Relazioni espresse in piccoli gesti significativi, doni lasciati sulla porta della casa delle suore, riconosciute da tutti come donne di preghiera. A proposito di questa forma di dialogo interreligioso e dell’impegno delle Piccole sorelle, l’arcivescovo di Algeri, mons. Henri Tessier, ha scritto qualche tempo fa che «le case d’accoglienza per anziani delle Piccole sorelle dei poveri sono sostenute finanziariamente quasi solo dalle famiglie musulmane più agiate. La stessa collaborazione avviene nelle attività in favore degli handicappati. La relazione islamo-cristiana, dall’essere uno scambio astratto di idee, diventa invece luogo di un impegno comune per l’uomo».
Delle loro storie di vita, le suore preferiscono mettere in ombra gli aspetti problematici o negativi, rilevando che l’unica risposta possibile nel dialogo interreligioso che si compie nei Paesi islamici è data dalla capacità di incontro personale.
E il cammino più lungo da compiere, l’unico però destinato a portare risultati duraturi e soprattutto a far cadere le barriere, come ribadisce anche un recente volume, Francesca De Lellis e intitolato Magdeleine di Gesù e le Piccole sorelle nel mondo dell’islam. Il volume (Emi, Bologna 2006, pp. 224) ricostruisce da vicino l’eccezionale biografia di piccola sorella Magdeleine, meglio conosciuta come Magdeleine di Gesù. La sua è una storia di grande attualità in un momento in cui il pluralismo religioso sembra l’orizzonte inevitabile di ogni sentiero di fede. L’autrice sottolinea come il modello adottato nel dialogo islamo-cristiano dalla fondatrice della Fraternità delle Piccole sorelle di Gesù sia quello del dialogo della vita, che smonta i pregiudizi e apre alla comprensione. Suor Maria Cecilia fa notare che nelle situazioni di conflitto, come in Libano, le difficoltà sono senza dubbio maggiori rispetto alle incomprensioni o ai pregiudizi che possono verificarsi altrove. Niente però che non possa venire risolto dalla preghiera, dalla presenza pacata, dalla testimonianza silenziosa... Lo ha sottolineato anche Luigi Sandri, giornalista, coordinatore dell’incontro del Cipax: «La vocazione delle suore di vivere il Vangelo in mezzo all’islam si rivela sempre di più come una scelta felice di un modo di invocare Dio».

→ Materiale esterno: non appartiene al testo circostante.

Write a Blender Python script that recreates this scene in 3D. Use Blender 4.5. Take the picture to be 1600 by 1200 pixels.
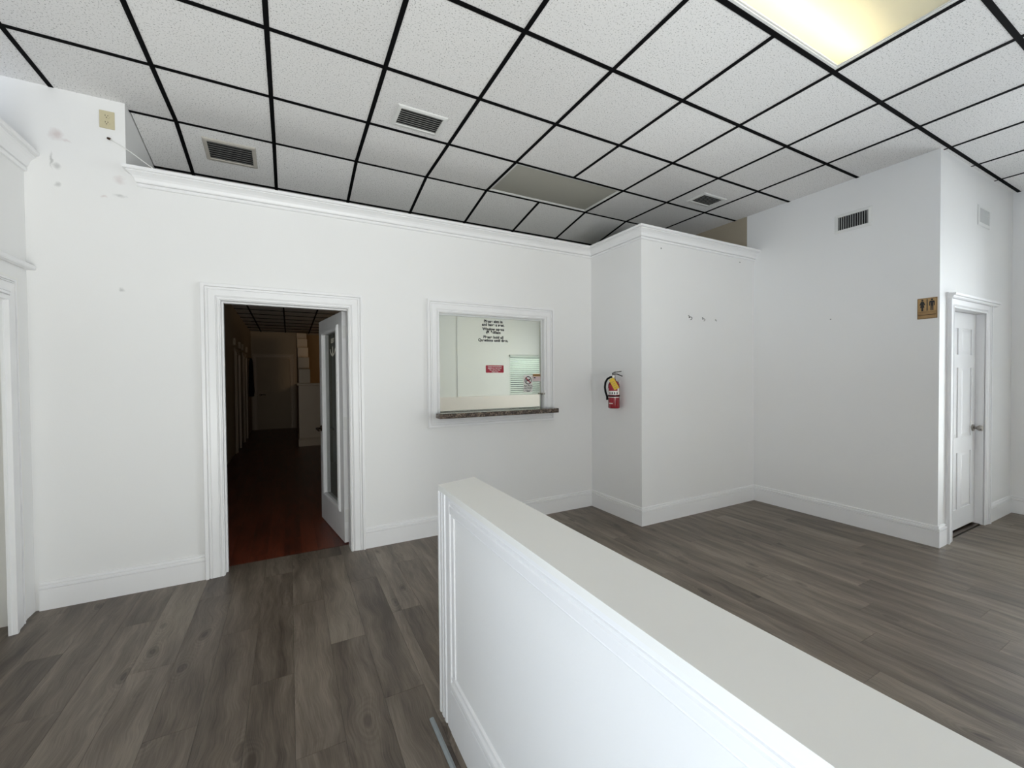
import bpy, bmesh, math, random
from mathutils import Vector, Matrix
random.seed(7)
for o in list(bpy.data.objects): bpy.data.objects.remove(o)
SC = bpy.context.scene
COL = SC.collection

# ------------------------------------------------------------------ camera
yaw, pitch, roll, FPX, EYE = 0.4894, -0.0166, -0.0080, 653.23, 1.4477
cy_, sy_, cp_, sp_ = math.cos(yaw), math.sin(yaw), math.cos(pitch), math.sin(pitch)
F = Vector((sy_*cp_, cy_*cp_, sp_)); R0 = Vector((cy_, -sy_, 0)); U0 = R0.cross(F)
cr_, sr_ = math.cos(roll), math.sin(roll)
Rv = R0*cr_ + U0*sr_; Uv = -R0*sr_ + U0*cr_
cam_d = bpy.data.cameras.new('camera'); cam = bpy.data.objects.new('camera', cam_d); COL.objects.link(cam)
cam_d.sensor_width = 36.0; cam_d.lens = FPX/1600*36; cam_d.clip_start = 0.02
m = Matrix.Identity(4)
for i in range(3):
    m[i][0], m[i][1], m[i][2] = Rv[i], Uv[i], -F[i]
m[0][3], m[1][3], m[2][3] = 0, 0, EYE
cam.matrix_world = m
SC.camera = cam

# ------------------------------------------------------------------ light and exposure
SC.view_settings.view_transform = 'Standard'; SC.view_settings.look = 'None'
SC.view_settings.gamma = 1.0; SC.view_settings.use_curve_mapping = False
SC.view_settings.exposure = 0.0
try:
    SC.cycles.use_denoising = True; SC.cycles.max_bounces = 12; SC.cycles.diffuse_bounces = 7
    SC.cycles.sample_clamp_indirect = 6.0
except Exception: pass
W = bpy.data.worlds.new('daylight'); SC.world = W; W.use_nodes = True
W.node_tree.nodes['Background'].inputs[0].default_value = (0.62, 0.78, 1.0, 1)
W.node_tree.nodes['Background'].inputs[1].default_value = 0.05

def area(name, loc, aim, sx, sz, watts, col):
    d = bpy.data.lights.new(name, 'AREA'); d.shape = 'RECTANGLE'; d.size = sx; d.size_y = sz
    d.energy = watts; d.color = col
    o = bpy.data.objects.new(name, d); COL.objects.link(o); o.location = loc
    o.rotation_euler = (Vector(aim)).to_track_quat('-Z', 'Y').to_euler()
    return o
# daylight arriving through the storefront glass behind the camera and in the left wall, and through an added far-wall window:
# one lamp for the open sky and one, lying low and turned up, for the sunlit pavement outside each window
LIGHTS = [
 ('sky_entry_window', (0.1, -3.1, 1.8), (0, 1, -0.15), 2.8, 2.2, 8, (0.98, 0.97, 1)),
 ('pavement_entry_window', (0.1, -3.5, 0.3), (0, 0.8, 0.75), 3.2, 1.1, 368, (1, 0.968, 0.965)),
 ('sky_side_window', (-2.0, -0.9, 1.6), (1, 0, -0.15), 2.4, 2.0, 32, (0.83, 0.81, 1)),
 ('pavement_side_window', (-2.4, -0.9, 0.3), (0.8, 0, 0.75), 2.6, 1.1, 112, (0.77, 0.86, 1)),
 ('sky_added_window', (7.2, -0.7, 1.8), (-1, 0, -0.15), 2.9, 2.2, 188, (0.91, 0.93, 1)),  # unseen window added in the far wall to light the restroom side
 ('pavement_added_window', (7.6, -0.7, 0.3), (-0.8, 0, 0.75), 3.2, 1.1, 112, (1, 0.985, 1)),  # pavement bounce for the same added window
 ('daylight_blind_window', (5.80, -4.2, 2.9), (0, 1, -0.75), 1.6, 1.2, 150, (0.95, 1, 0.96)),
 ('side_room_lamp', (2.4, 8.4, 2.55), (0.0, 0.5, -1), 1.2, 0.6, 22, (1.0, 0.76, 0.50)),
]
TUBE = 70.0
for l_ in LIGHTS: area(*l_)

# ------------------------------------------------------------------ helpers
def tag(o, label=None, cat=None, group=None, kind=None):
    if label: o['label'] = label
    if cat: o['category'] = cat
    if group: o['group'] = group
    if kind: o['kind'] = kind
    return o

def thing(name, label, cat, loc, rot=None, group=None, kind=None):
    o = bpy.data.objects.new(name, None); COL.objects.link(o); o.empty_display_size = 0.1
    if rot is None: o.matrix_world = Matrix.Translation(Vector(loc))
    else:
        mm = rot.to_4x4(); mm.translation = Vector(loc); o.matrix_world = mm
    o['_m'] = [v for r in o.matrix_world for v in r]
    return tag(o, label, cat, group, kind)

def wmat(o):
    return o.matrix_basis.copy() if o.parent is None else wmat(o.parent) @ o.matrix_basis

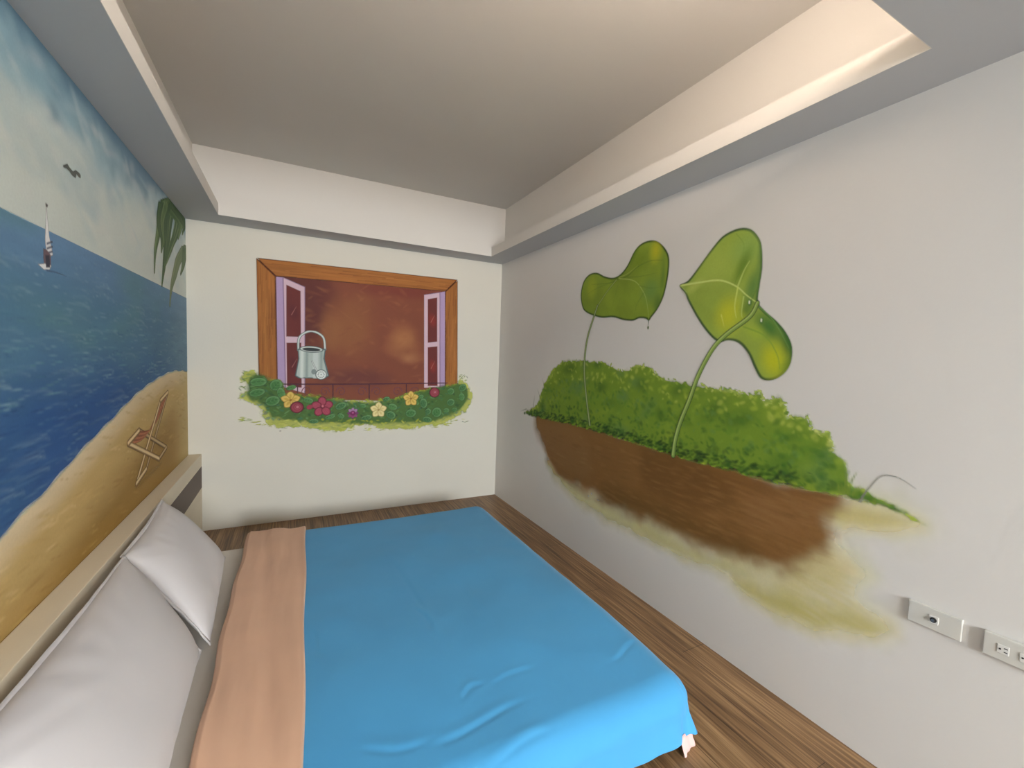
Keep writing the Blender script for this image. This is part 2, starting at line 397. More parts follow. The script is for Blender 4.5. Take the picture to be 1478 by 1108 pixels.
for k in range(150):   # paler crests
    uu = rnd.uniform(0, 2.7); vv = rnd.uniform(.95, 1.7)
    c.stroke([(uu-.09, vv-.004), (uu-.02, vv+rnd.uniform(.004, .010)), (uu+.10, vv-.003)], .0045, .0015, (128, 150, 160), rnd.uniform(.08, .22), True, .009)
c.build('sea', mural_l, 2, M_paint)
# palm fronds
c = Canvas('left', 0.0, 1.0, 1.55, H-0.001, 0.004)
Z1 = dict(ox=0, oy=200, s=3.077)
def frond(pts, cols, spread=9, n=34):
    for k in range(n):
        o = rnd.uniform(-spread, spread); q = [(x+o*(1-i/(len(pts)-1))*1.0+rnd.uniform(-2, 2), y+rnd.uniform(-8, 8)) for i, (x, y) in enumerate(pts)]
        c.stroke(LG(q, **Z1), rnd.uniform(.014, .028), 0.002, rnd.choice(cols), 0.7)
gr = [(62, 84, 52), (78, 98, 62), (46, 66, 42), (100, 118, 82), (52, 74, 50)]
frond([(750, 290), (715, 330), (700, 420), (688, 500), (684, 590)], gr, 14, 44)
frond([(755, 290), (745, 360), (738, 470), (728, 560), (717, 650)], gr, 22, 60)
frond([(765, 290), (790, 350), (780, 420), (752, 500), (730, 570)], gr, 22, 60)
frond([(745, 285), (775, 330), (800, 380), (790, 440)], gr, 34, 70)
frond([(730, 300), (715, 370), (722, 440), (715, 500)], gr, 26, 60)
frond([(770, 295), (805, 350), (815, 390), (808, 420)], gr, 14, 44)
frond([(818, 490), (790, 540), (772, 610), (758, 670), (752, 740)], [(90, 104, 78), (70, 86, 62), (110, 120, 92)], 12, 46)
frond([(820, 500), (812, 560), (800, 600)], [(90, 104, 78), (70, 86, 62)], 8, 24)
m_ = (c.V > H-0.003); c.A[m_] = 0
c.build('palm_frond', mural_l, 3, M_paint)
# sailing boat and bird
c = Canvas('left', 1.90, 2.25, 1.62, 1.98, 0.003)
c.stroke(LG([(65, 293), (66.5, 330), (67, 372)]), .0022, .0022, (90, 88, 86))
c.poly(LG([(65.5, 297), (69.5, 340), (75, 368), (66, 372), (63.5, 345)]), (206, 204, 196), .003)
for yy in (350, 357, 364): c.poly(LG([(66, yy), (74, yy-3), (75, yy), (66, yy+3)]), (58, 62, 78), .003)
c.poly(LG([(61, 358), (66, 360), (72, 368), (72, 385), (63, 386), (61, 372)]), (92, 76, 82), .003)
c.poly(LG([(53, 381), (62, 380), (73, 383), (70, 389), (62, 389)]), (196, 202, 206), .003)
c.poly(LG([(64, 368), (70, 368), (71, 386), (65, 386)]), (44, 46, 58), .003)
c.stroke(LG([(66, 390), (80, 393), (95, 399)]), .004, .001, (48, 72, 104), .7)
c.poly(LG([(64, 293), (68, 295), (67, 299), (64.5, 298)]), (60, 60, 60), .002)
c.build('sailing_boat', mural_l, 3, M_paint)
c = Canvas('left', 1.80, 2.02, 1.96, 2.16, 0.003)
c.poly(LG([(89.5, 238), (96, 236), (99, 241), (104, 247), (108, 245), (113, 249), (119, 258), (113, 256), (109, 251), (108, 257), (103, 253), (99, 247), (95, 243), (90, 241)]), (74, 78, 74), .003)
c.build('seagull', mural_l, 3, M_paint)
# empty beach chair
c = Canvas('left', 0.10, 1.60, 0.70, 1.36, 0.0045)
A1, B1, C1, D1 = LG([(231, 578), (196, 698), (184, 640), (229, 662)])
def par(p, k=1.0): return (p[0]-.17*k, p[1]+.035*k)
A2, B2, C2, D2 = [par(p) for p in (A1, B1, C1, D1)]
def line(p, q, w, col_, hi_): c.stroke([p, q], w, w, col_); c.stroke([(p[0]+.001, p[1]+.002), (q[0]+.001, q[1]+.002)], w*.45, w*.45, hi_)
c.poly(smooth([B1, (D1[0]-.02, D1[1]-.03), (D1[0]+.02, D1[1]-.05), (B1[0]-.05, B1[1]-.03)], 4), (112, 88, 46), .015, .5)
for p, q in ((A2, B2), (C2, D2), (D1, D2)): line(p, q, .015, (92, 70, 44), (156, 134, 98))
sag = lambda p, q, k: [(p[0]+(q[0]-p[0])*t, p[1]+(q[1]-p[1])*t-k*math.sin(math.pi*t)) for t in np.linspace(0, 1, 12)]
s1, s2 = sag(A1, C1, .085), sag(A2, C2, .085)
c.poly(s1+s2[::-1], (112, 64, 44), .003)
for k in range(6):
    if k % 2 == 0:
        f0, f1 = k/6, (k+1)/6
        c.poly([(p[0]+(q[0]-p[0])*f0, p[1]+(q[1]-p[1])*f0) for p, q in zip(s1, s2)]+[(p[0]+(q[0]-p[0])*f1, p[1]+(q[1]-p[1])*f1) for p, q in zip(s1, s2)][::-1], (148, 92, 62), .002)
for p, q in ((A1, B1), (C1, D1), (B1, B2), (A1, A2), (C1, C2)): line(p, q, .017, (104, 80, 50), (186, 164, 124))
c.build('beach_chair', mural_l, 4, M_paint)

# ================================================================== MURAL 2: window with flowers, back wall
mural_b = empty('wall_mural', (1.3, 0, 0.77), 'painted open window with brown frame, lilac shutters and flower bed on the back wall', 'mural')
Z3 = dict(ox=330, oy=350, s=3.821)
BK = lambda pts: mp('back', pts, **Z3)
c = Canvas('back', 0.43, 2.20, 0.95, 2.21, 0.006)
c.poly(BK([(162, 94), (1255, 213), (1255, 790), (172, 780)]), (92, 52, 28), .004)
c.poly(BK([(250, 180), (1200, 265), (1200, 880), (265, 860)]), (118, 66, 48), .004)
n = vnoise(c.U, c.V, 3, 3, 5, 4)
def wash(ctr, ru, rv, colr, a):
    p = BK([ctr])[0]; q = np.hypot((c.U-p[0])/ru, (c.V-p[1])/rv)+(n-.5)*.9
    c.comp(sstep((1-q)/0.8)*a, c.col(colr), keep=True)
wash((420, 350), .32, .6, (84, 42, 40), .9); wash((700, 500), .30, .40, (132, 84, 52), .8)
wash((960, 540), .24, .28, (158, 104, 66), .9); wash((990, 640), .20, .12, (172, 118, 78), .6)
wash((980, 270), .5, .10, (112, 54, 44), .9); wash((560, 480), .12, .25, (140, 92, 56), .6)
wash((700, 740), .55, .14, (96, 52, 48), .8)
for k in range(120):
    p = BK([(rnd.uniform(430, 1070), rnd.uniform(240, 780))])[0]
    c.dab(p[0], p[1], rnd.uniform(.03, .09), rnd.uniform(.01, .03), rnd.uniform(-.8, .8), rnd.choice([(136, 80, 54), (112, 62, 48), (150, 98, 64)]), .2, .9, True)
c.build('window_interior', mural_b, 0, M_paint)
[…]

E dal canto suo Gianni Novelli, responsabile dello stesso Cipax, ribadisce l’importanza di diffondere le testimonianze di coloro che giorno dopo giorno vivono all’interno del mondo islamico: «L’Occidente ha i suoi pregiudizi e vede l’islam attraverso gli stereotipi della politica e della divisione del mondo. In realtà il mondo non è diviso come vogliono far apparire gli specialisti del conflitto delle civiltà». Per questo le testimonianze risultano importanti: per evidenziare che è possibile vivere insieme e comprendersi.
La storia «lo, a lezione»
Nadjia Kebour è algerina; dopo la laurea in filosofia ad Algeri su sant’Agostino, oggi sta conseguendo un dottorato a Roma. Ha conosciuto il cristianesimo in Algeria, attraverso il contatto diretto con le Piccole sorelle di Gesù. «Mi sono resa conto - racconta - che abbiamo tanti pregiudizi nei confronti delle altre religioni, verso le quali esiste un atteggiamento di condanna. L’esperienza con le suore mi ha fatto vedere un altro aspetto, nascosto, della religione cristiana. Le suore mi hanno aperto il loro cuore, e così ho potuto sperimentare la loro prassi di tolleranza e apertura al dialogo, al confronto, alla realtà delle persone».
Così, prosegue Nadjia, «abbiamo anche festeggiato insieme le diverse feste delle nostre tradizioni: Natale, Pasqua, il Ramadan e le altre, per poterci conoscere e dunque comprendere meglio, scoprendo quei valori della carità e della tolleranza che prima credevo esistessero soltanto nella mia religione. Un tempo non pensavo che potesse esistere il dialogo interreligioso; in seguito ho compreso che si tratta di un cammino verso la pace e per la prima volta ho sperimentato un’esperienza non solo di apertura ma anche di comprensione verso l’altro, per arrivare a una forma di liberazione dall’egoismo che ci porta a pensare solo a noi stessi e alla nostra religione. Diffondere questo cammino porta, come effetto, a liberarci dall’orgoglio per cercare la verità di Dio».